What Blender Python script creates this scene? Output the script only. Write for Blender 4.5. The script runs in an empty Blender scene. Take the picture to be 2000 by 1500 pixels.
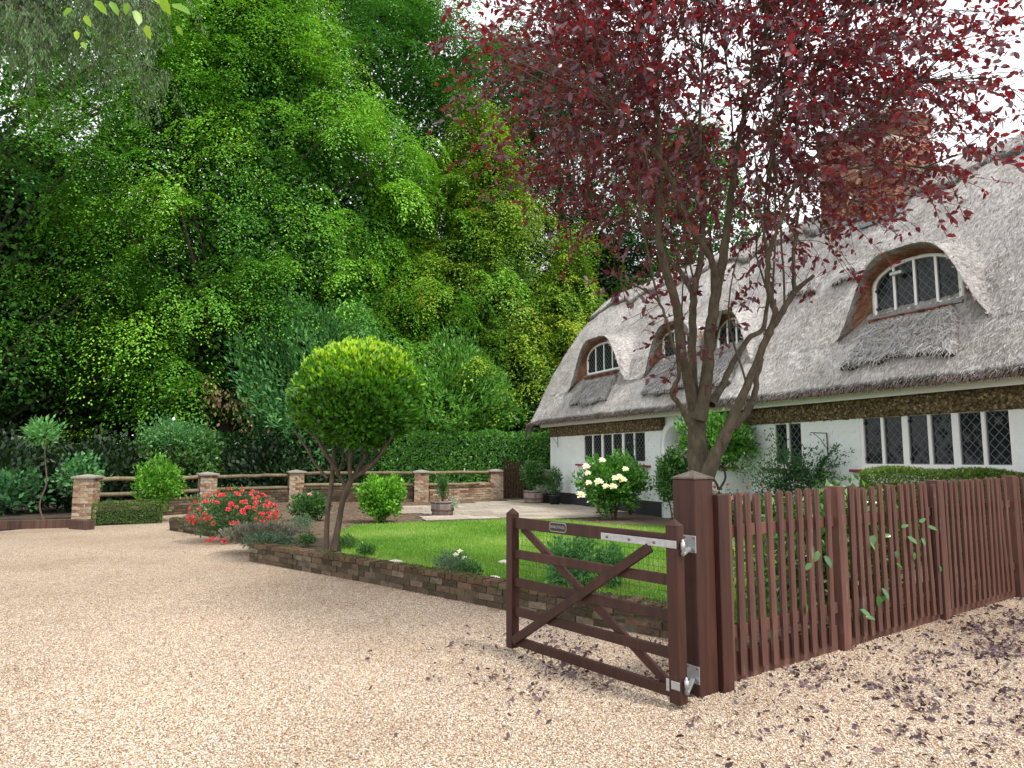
import bpy, bmesh, math, random
import numpy as np
from mathutils import Vector, Matrix
random.seed(7); rng = np.random.default_rng(7)
PI = math.pi; R = math.radians
SC = bpy.context.scene; COL = SC.collection

# ---------------------------------------------------------------- camera, sky, sun, exposure
CAM_H, FPX, PITCH = 1.55, 1340.0, 0.107
cam_data = bpy.data.cameras.new('camera'); cam = bpy.data.objects.new('camera', cam_data); COL.objects.link(cam)
cam.location = (0, 0, CAM_H); cam.rotation_euler = (PI/2 + PITCH, 0, 0)
cam_data.sensor_width = 36; cam_data.lens = 36*FPX/2000; cam_data.clip_start = .05; cam_data.clip_end = 600
SC.camera = cam
world = bpy.data.worlds.new('World'); SC.world = world; world.use_nodes = True
wn = world.node_tree; wn.nodes.clear()
SUN_EL, SUN_AZ = R(58), R(125)      # azimuth clockwise from +Y (view direction): behind the camera's right shoulder
w_out = wn.nodes.new('ShaderNodeOutputWorld'); w_bg = wn.nodes.new('ShaderNodeBackground')
w_sky = wn.nodes.new('ShaderNodeTexSky'); w_sky.sky_type = 'NISHITA'; w_sky.sun_disc = False
w_sky.sun_elevation = SUN_EL; w_sky.sun_rotation = SUN_AZ
w_hs = wn.nodes.new('ShaderNodeHueSaturation'); w_hs.inputs['Saturation'].default_value = .25
w_mix = wn.nodes.new('ShaderNodeMixRGB'); w_mix.inputs[2].default_value = (10.6, 10.75, 11.1, 1)
w_noise = wn.nodes.new('ShaderNodeTexNoise'); w_noise.inputs['Scale'].default_value = 2.2; w_noise.inputs['Detail'].default_value = 5
w_ramp = wn.nodes.new('ShaderNodeMapRange'); w_ramp.inputs[1].default_value = .3; w_ramp.inputs[2].default_value = .7
w_ramp.inputs[3].default_value = .6; w_ramp.inputs[4].default_value = 1.0
wn.links.new(w_sky.outputs[0], w_hs.inputs['Color']); wn.links.new(w_hs.outputs[0], w_mix.inputs[1])
wn.links.new(w_noise.outputs[0], w_ramp.inputs[0]); wn.links.new(w_ramp.outputs[0], w_mix.inputs[0])
wn.links.new(w_mix.outputs[0], w_bg.inputs[0]); w_bg.inputs[1].default_value = .1
wn.links.new(w_bg.outputs[0], w_out.inputs[0])
sun_d = bpy.data.lights.new('sun', 'SUN'); sun = bpy.data.objects.new('sun', sun_d); COL.objects.link(sun)
sun_d.energy = 2.1; sun_d.angle = R(11); sun_d.color = (1, .96, .9)
sdir = Vector((math.sin(SUN_AZ)*math.cos(SUN_EL), math.cos(SUN_AZ)*math.cos(SUN_EL), math.sin(SUN_EL)))
sun.rotation_euler = sdir.to_track_quat('Z', 'Y').to_euler(); sun.location = (0, 0, 30)
SC.view_settings.view_transform = 'Standard'; SC.view_settings.look = 'None'
SC.view_settings.exposure = 0.88; SC.view_settings.gamma = 1.0; SC.view_settings.use_curve_mapping = False
SC.cycles.max_bounces = 8; SC.cycles.diffuse_bounces = 4; SC.cycles.transparent_max_bounces = 8
SC.cycles.use_denoising = True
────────
■ GOAL ■
Write out again exactly the lines from the start of the data above through the line containing "SC = bpy.context.scene; COL = SC.collection", inclusive, excluding any pictures.

■ ANSWER ■
What Blender Python script creates this scene? Output the script only. Write for Blender 4.5. The script runs in an empty Blender scene. Take the picture to be 2000 by 1500 pixels.
import bpy, bmesh, math, random
import numpy as np
from mathutils import Vector, Matrix
random.seed(7); rng = np.random.default_rng(7)
PI = math.pi; R = math.radians
SC = bpy.context.scene; COL = SC.collection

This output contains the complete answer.